Yes, Delaney, yours is a very American attitude. I meet it in the books I review, often historical romances or thrillers, published by American publishers. When I point out that the research is sloppy and accuracy has been sacrificed for the story I am told this is a 'good thing'!
Getting it right is to do with honesty and writer's integrity. A note to readers saying what was done and why is fine. But sneaking stuff past and thinking readers won't find out is, in the long run, a disaster for sales. Historical novel readers like history and they don't like being conned.
No offense taken, but it's "Deleyan" not "Delaney".
Yes, I'm an American writing for the American market. American readers are out for the entertainment value in fiction, not a history lesson. If you can get the history close to accurate and still provide them with good entertainment value, all the better. Personally, the challenge of Historical Fiction for me is to weave the fiction into the history and keep it both accurate and entertaining--just because the market WILL allow blatant changes to suit the story doesn't mean I have to be weak and always lean on the crutch.
Frankly, it's not a disaster to sales to be less-than-historically correct, not in the States.

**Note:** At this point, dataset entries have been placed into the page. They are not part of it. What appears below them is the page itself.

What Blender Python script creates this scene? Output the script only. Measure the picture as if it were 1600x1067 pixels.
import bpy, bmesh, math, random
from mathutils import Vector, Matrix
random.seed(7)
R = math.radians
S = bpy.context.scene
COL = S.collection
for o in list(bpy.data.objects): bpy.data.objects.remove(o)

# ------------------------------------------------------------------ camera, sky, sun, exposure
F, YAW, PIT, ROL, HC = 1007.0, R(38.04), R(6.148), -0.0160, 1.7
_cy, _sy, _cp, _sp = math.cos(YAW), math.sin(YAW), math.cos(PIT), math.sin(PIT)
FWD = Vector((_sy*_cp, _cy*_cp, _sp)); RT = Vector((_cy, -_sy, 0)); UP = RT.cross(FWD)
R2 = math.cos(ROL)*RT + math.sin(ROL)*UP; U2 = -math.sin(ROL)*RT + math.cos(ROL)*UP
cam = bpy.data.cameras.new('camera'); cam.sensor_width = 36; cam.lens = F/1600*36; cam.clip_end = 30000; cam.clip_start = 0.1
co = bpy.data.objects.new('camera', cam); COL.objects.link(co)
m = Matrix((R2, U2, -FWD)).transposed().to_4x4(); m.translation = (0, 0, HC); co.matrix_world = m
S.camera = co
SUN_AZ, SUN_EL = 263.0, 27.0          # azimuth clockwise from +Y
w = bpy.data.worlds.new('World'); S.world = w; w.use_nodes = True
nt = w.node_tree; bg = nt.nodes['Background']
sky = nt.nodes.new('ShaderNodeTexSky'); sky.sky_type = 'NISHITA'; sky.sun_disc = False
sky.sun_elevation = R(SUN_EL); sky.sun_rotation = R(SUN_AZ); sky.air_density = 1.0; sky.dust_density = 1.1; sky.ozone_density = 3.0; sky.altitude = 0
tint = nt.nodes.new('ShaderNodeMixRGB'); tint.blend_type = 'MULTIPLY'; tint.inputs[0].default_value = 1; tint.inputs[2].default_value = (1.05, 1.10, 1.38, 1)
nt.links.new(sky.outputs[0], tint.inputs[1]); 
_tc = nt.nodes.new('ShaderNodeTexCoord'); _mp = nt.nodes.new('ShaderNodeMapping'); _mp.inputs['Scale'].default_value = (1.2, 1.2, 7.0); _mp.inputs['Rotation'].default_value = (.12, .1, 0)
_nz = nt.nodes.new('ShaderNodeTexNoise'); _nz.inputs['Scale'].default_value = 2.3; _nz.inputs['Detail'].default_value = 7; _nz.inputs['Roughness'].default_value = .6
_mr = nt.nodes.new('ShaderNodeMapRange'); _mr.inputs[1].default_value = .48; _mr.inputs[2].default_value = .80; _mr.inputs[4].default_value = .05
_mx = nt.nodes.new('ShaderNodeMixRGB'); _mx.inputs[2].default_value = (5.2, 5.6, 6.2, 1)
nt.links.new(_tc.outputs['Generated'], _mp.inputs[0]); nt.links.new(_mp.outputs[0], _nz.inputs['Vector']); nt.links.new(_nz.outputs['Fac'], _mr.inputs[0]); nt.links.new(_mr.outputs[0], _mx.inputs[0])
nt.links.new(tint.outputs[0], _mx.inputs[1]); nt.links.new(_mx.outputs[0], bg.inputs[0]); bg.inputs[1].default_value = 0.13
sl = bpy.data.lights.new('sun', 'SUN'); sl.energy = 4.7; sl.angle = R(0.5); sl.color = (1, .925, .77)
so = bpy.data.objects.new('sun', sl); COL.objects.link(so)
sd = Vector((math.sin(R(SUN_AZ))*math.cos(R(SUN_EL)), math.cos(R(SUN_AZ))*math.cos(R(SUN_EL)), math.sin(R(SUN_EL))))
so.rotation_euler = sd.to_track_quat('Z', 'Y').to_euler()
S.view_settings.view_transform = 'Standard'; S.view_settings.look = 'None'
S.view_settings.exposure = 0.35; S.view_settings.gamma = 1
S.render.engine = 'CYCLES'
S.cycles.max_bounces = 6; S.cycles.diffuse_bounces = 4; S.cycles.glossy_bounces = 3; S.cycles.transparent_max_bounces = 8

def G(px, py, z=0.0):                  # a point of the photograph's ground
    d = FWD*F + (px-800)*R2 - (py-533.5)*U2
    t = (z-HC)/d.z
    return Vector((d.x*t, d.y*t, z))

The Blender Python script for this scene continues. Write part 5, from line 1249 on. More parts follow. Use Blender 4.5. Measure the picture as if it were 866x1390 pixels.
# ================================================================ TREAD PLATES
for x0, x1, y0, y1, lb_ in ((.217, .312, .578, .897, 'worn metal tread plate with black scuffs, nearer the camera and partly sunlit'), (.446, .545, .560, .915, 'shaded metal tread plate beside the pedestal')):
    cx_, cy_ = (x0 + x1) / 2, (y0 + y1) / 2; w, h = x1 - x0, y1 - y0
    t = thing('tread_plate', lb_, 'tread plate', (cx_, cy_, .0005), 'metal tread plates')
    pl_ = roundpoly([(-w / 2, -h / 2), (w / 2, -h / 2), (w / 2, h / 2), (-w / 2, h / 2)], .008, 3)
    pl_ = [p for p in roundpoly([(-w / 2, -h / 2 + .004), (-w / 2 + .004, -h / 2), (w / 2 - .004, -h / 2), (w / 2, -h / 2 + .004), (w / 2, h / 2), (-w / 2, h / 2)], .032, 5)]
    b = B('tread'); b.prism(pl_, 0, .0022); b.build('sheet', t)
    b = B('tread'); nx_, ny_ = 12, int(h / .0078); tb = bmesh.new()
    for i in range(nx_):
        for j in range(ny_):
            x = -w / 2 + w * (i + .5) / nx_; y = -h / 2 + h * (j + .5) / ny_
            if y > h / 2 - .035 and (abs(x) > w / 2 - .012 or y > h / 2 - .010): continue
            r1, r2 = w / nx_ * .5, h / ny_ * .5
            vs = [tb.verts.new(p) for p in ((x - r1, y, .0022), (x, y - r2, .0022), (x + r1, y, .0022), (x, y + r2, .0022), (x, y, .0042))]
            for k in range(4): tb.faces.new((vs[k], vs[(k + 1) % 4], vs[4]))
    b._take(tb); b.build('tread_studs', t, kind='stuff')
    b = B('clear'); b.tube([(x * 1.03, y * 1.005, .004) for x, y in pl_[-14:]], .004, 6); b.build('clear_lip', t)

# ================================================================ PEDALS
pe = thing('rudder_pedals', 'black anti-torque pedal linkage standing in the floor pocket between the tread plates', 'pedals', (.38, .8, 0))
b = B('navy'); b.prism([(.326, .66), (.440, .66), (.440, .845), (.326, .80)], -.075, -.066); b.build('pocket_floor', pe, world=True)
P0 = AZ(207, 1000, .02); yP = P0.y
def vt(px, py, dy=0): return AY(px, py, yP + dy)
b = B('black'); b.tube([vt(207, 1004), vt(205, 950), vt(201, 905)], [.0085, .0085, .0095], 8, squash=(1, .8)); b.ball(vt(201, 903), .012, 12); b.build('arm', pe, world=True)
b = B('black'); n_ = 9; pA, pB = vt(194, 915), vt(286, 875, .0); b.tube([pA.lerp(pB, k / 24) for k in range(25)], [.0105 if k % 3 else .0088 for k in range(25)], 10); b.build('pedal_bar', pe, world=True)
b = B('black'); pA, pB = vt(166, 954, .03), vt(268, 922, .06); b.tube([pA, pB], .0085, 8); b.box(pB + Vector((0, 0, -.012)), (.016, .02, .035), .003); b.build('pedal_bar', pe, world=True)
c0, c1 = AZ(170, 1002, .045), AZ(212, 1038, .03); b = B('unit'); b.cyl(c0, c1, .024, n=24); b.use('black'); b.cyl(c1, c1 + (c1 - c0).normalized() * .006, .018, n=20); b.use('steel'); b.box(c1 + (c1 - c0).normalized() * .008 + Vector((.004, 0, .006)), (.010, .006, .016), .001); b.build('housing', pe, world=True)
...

At least one NYT best-selling Historical Fiction author has some of the
worst historical accuracy I've ever seen--totally getting the very culture horribly wrong--but I think it's what actually has helped the sales of those books because it gives them the culture the average readership expects, not what's accurate. And, yes, this galls me to no end since even the idiotic History Channel gets this culture right.
That being said, the question had more to do with process--do I use beta readers to vet historical accuracy? No, I don't. I do the research before and during the writing, and vet accuracy in the first revision. Beta readers don't see a book until it's through all my revisions and is as good as I can make it. The people I choose for betas are normal readers, which is the only kind of expertise I desire at that stage of the process.
It could be we're just discussing semantics, that you might use "beta reader" to me anyone who reads the book other than yourself, whereas I'm using it for a reader at a particular stage in the process. If that's the case, we're in agreement that it should be done.